Looking back at the beginning as a senior, I can say that there is a lot that I wish I was more aware of coming into high school. I wish that I could walk up to my freshman self and tell her that high school is going to be nothing like she expected it to be. Reality isn’t at all like a cheesy teen movie. 


Over the years, the most important things I have learned are…


High school will be over before you know it. I feel like I was at my freshman orientation just yesterday. High school should be a time that you enjoy. The overall experience is heightened when you get involved. Go to school dances, participate in clubs, sports, and activities, and go to the football games, make friends and build relationships with your teachers, and remember to live in the moment.


Participation in fun and activities is important; however, it can’t be fully enjoyed unless you are active in your learning. This includes asking questions when you need help, volunteering when your teacher needs help or a demonstration, answering questions, being respectful, doing all your work on time, studying, and working hard. Today’s average student may not do all these things because of the fear of being judged, being wrong, or just the lack of motivation. But it is crucial that we get rid of these flaws now. Soon, we will be adults and if we don’t develop our learning skills, going to college and getting a career will be very difficult. We need to not worry about being wrong or getting laughed at. What we need to be worried about is the person we are becoming. It’s okay to ask questions, the answer will help you succeed. It’s okay to be smart, you can use it to benefit others. It’s okay to not know everything, no one does. It’s okay to be wrong, you learn from mistakes. 
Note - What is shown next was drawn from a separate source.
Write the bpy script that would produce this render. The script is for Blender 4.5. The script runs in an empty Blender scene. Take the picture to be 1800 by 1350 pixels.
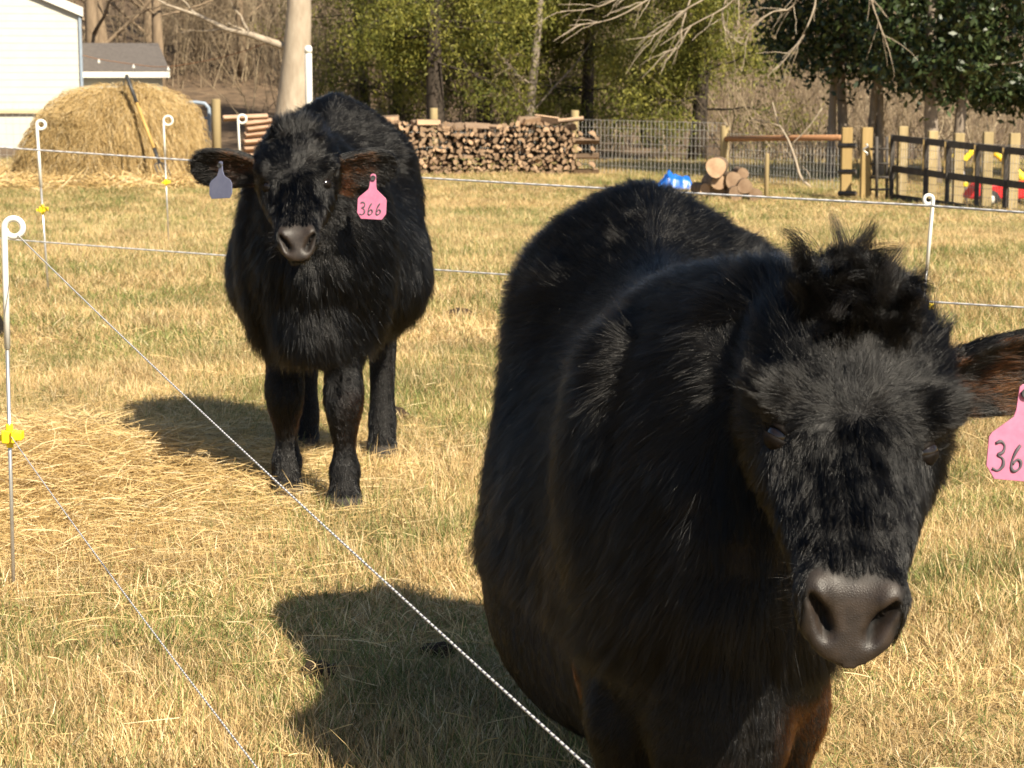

Planning ahead is a crucial element to surviving these four years. Planning your studies, your homework time, your activities, sports, and free time can all be well maintained as long as you have balance. Now is the time that you must realize the things that are of the most importance to you. Choosing to study for a final exam rather than hanging out with a friend could impact your overall grade. Going to a party instead of practicing your sport could cause you to miss out on a college scholarship. Clearly planning is important and it requires a careful balance so you don’t cause yourself to burn out. In high school, you are bound to have a lot going on. But work hard by maintaining your grades and performing well in sports and activities, then make time for fun. 


Another important thing I learned is to be kind. If we are kind to everyone, not just to our friends or the people who are kind to us first, the environment of our school will change dramatically. There will be less bullying, less judgement, less hurt, more friendships, more respect, and more love. It’s really the simple things that change a place. It could be saying good morning to a teacher, helping someone who looks to be in need, complimenting a stranger in the hallway, holding the door for someone, investing time into people, standing up for someone, inviting someone who is sitting alone to eat lunch with you. If we become less aware of ourselves and more aware of who is around us and what is happening, things are bound to change for the better. Be remembered for your kindness.


 These last four years are important. It’s important to learn, smile, laugh, grow, work hard, and shape your future self. These are the last years before adulthood. They are either what shape you or break you. Each decision you make now will advance you into the future or they will cause you to stumble along the way. Think about the person you are and reflect. Are you headed in the right direction?